Friday, February 17, 2006

generating plant and time induced media bias

The media blurb V.S. Reality,
In response to in class discussion about coal plant and mine.

http://www.loe.org/shows/shows.htm?programID=03-P13-00009#feature8

Our knowledge was based entirely on a short blurb in an NPR broadcast the other day. Then I decided do a little research, I had a suspicion that there was more to the story! I decided to flesh out the idea a little, a little work goes a long way in less than an hour I found that there was more to the story and in a couple hours I found an audio clip of the same topic with more content. I found that the shut down had a very large number of variables. There was more to the story. It seems that the benefit and the cost was spread over many parties and the outcomes are going to be tightly intertwined with politics. The people who gained and the people who lost were in many more areas than I thought. I believe that we are going to have a hard time sorting a national energy policy if we don’t take all the factors we can into our model. The audio clip link here is a good 5 minute listen and worth it as it seems to flesh out the topic well I found a ton of text but this seems to cover more than any one article I have found. And you will remember our professor asking where the additional power-generating burden went which plant picked up the slack? That info I haven’t found. So keep an eye out.
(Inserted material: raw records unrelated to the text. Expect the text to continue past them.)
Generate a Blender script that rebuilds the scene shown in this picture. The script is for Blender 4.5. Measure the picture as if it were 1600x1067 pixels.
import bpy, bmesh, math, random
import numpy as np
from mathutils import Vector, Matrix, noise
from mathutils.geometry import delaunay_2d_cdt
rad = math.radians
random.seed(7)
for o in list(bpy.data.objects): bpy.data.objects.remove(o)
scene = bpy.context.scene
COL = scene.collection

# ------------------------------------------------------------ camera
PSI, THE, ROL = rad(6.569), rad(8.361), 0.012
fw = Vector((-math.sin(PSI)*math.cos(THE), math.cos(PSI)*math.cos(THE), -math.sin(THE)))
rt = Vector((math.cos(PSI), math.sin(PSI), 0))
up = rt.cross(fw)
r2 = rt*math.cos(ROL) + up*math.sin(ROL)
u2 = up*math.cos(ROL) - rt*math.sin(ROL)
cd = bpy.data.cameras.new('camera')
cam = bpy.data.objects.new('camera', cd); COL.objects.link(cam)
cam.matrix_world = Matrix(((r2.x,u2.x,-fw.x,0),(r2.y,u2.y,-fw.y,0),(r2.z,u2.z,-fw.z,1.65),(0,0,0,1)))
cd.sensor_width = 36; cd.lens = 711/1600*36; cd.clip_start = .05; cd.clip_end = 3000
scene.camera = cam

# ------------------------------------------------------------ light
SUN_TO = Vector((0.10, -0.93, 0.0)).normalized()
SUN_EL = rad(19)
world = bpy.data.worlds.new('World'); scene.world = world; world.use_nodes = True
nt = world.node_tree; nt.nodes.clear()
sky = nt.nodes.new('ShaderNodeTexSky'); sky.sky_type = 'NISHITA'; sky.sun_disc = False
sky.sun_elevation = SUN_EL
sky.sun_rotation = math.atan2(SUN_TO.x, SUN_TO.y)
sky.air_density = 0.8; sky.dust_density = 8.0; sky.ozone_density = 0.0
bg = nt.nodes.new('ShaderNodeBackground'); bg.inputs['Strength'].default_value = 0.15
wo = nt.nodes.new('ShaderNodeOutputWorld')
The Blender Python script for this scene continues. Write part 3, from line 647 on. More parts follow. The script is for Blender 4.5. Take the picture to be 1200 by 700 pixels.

http://westernskies.krcc.org/m3u/1-24-2006/WS_1242006_C.m3u

I also found some other clips I think this is the one (I don’t have broad band at home so I cant check) that was our original source of knowledge for the event. You will see how darn narrow the focus and how biased it is. One thing I have grown to count on is the blurb factor. All our easily consumed news is so condensed there is only time for one position on a subject. They cant make a short segment flow properly if they try and show more facets of an issue. The media is in capable of holding our attention for very long so we are treated to really short very one-sided stories. Because to avoid boredom they dumb down and rapid-fire news at us so we are entertained enough to keep listening. I wish there was a back-story or a link for every blurb that lead to a complete story with more information on each side. I see it occasionally.

http://www.livingonearth.org/shows/segments.htm?programID=05-P13-00043&segmentID=5

But for our national policy it seems that if we go into too fine of detail we will loose sight of the bigger macro picture. But as we step back it would be wise to keep the complicated interconnectedness of the economy and the environment in mind as we make a national policy.